Unfortunately, this new family does not solve Zits's essential questions about violence, identity and guilt. Not only is Zits unable to speak because of the Indian boy's throat injury, but he is also unfamiliar with the language. The symbolic voicelessness could represent the voicelessness of 19th century Native Americans, or it could represent Zits's own shame, his inability to voice either the truth of his own crimes or of the suffering he has endured. Having earlier praised himself for emotional distance, this second interpretation has extra weight since it implies that a life of emotional distance has a downside. It might make Zits feel less vulnerable, but it is also one of the causes of his powerlessness. Regardless of how one interprets the voicelessness, the effect is the same: Zits cannot warn these people of their impending doom. He is indeed powerless.
Yet again, Zits initially defines identity in terms of appearance. He remarks that there are no “half-breed pale-beige green-eyed Indians” in the camp, and considers these Indians as more authentic than others because of their dark skin. There are no complications of mixed identities, like that which Zits usually grapples with. That is, until he realizes that Crazy Horse is also a "half-breed." This calls his assumptions about identity and appearance into question, since this Indian hero is not a pure-blooded Native American. Yet again, Zits confronts the fact that the world is less clear-cut than he had thought.

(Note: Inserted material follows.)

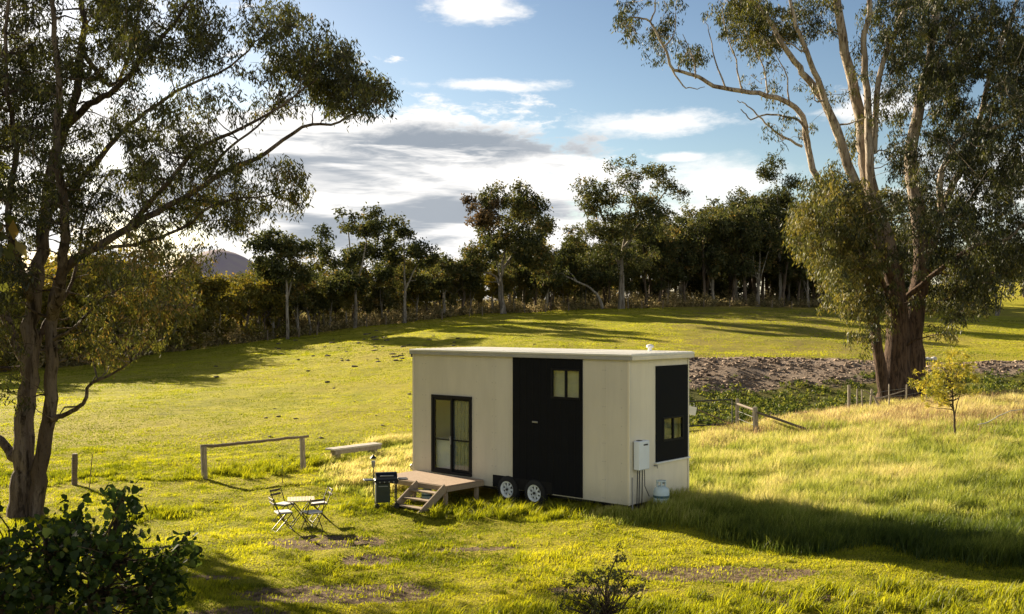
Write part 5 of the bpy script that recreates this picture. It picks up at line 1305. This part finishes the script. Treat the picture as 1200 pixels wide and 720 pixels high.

Finally, this transformation continues to explore the theme of violence. Though the battle is not described, it is quite famous for its viciousness. However, what is doubly vicious is the desecration that Zits observes. In many ways, he is seeing what he might have wanted to see before his transformations: triumphant Indians punishing aggressive white men. However, the reality of war and violence is far harder for him to stomach, especially when he realizes that many of the soliders are around his age.
This section ends with a markedly different choice from those of the previous two. In both the Ghost Dance and as Hank, Zits chose to fire a gun. In the second case, he had grown and felt guilty about it, but fired nevertheless. In this transformation, Zits begins to realize that he has a choice. Though he does not actively refuse to attack the soldier, he abstains by closing his eyes.
By describing the sexual abuse Zits suffered, Alexie accomplishes two things. First, he reaffirms the novel's social perspective on real-world issues. More importantly, he gives us a reason to sympathize with Zits should he choose to attack the white soldier. If we understood the attack as an expression of a sexually molested boy's anger and shame, we might sympathize even if we do not condone it. Therefore, when Zits chooses not to let his revenge control him, the victory is all the more powerful. Zits is not only learning to express the reality of his suffering (as opposed to shutting himself off, as he has previously done), but he is more importantly learning that he can confront his pain without letting it lead him to unjust violence.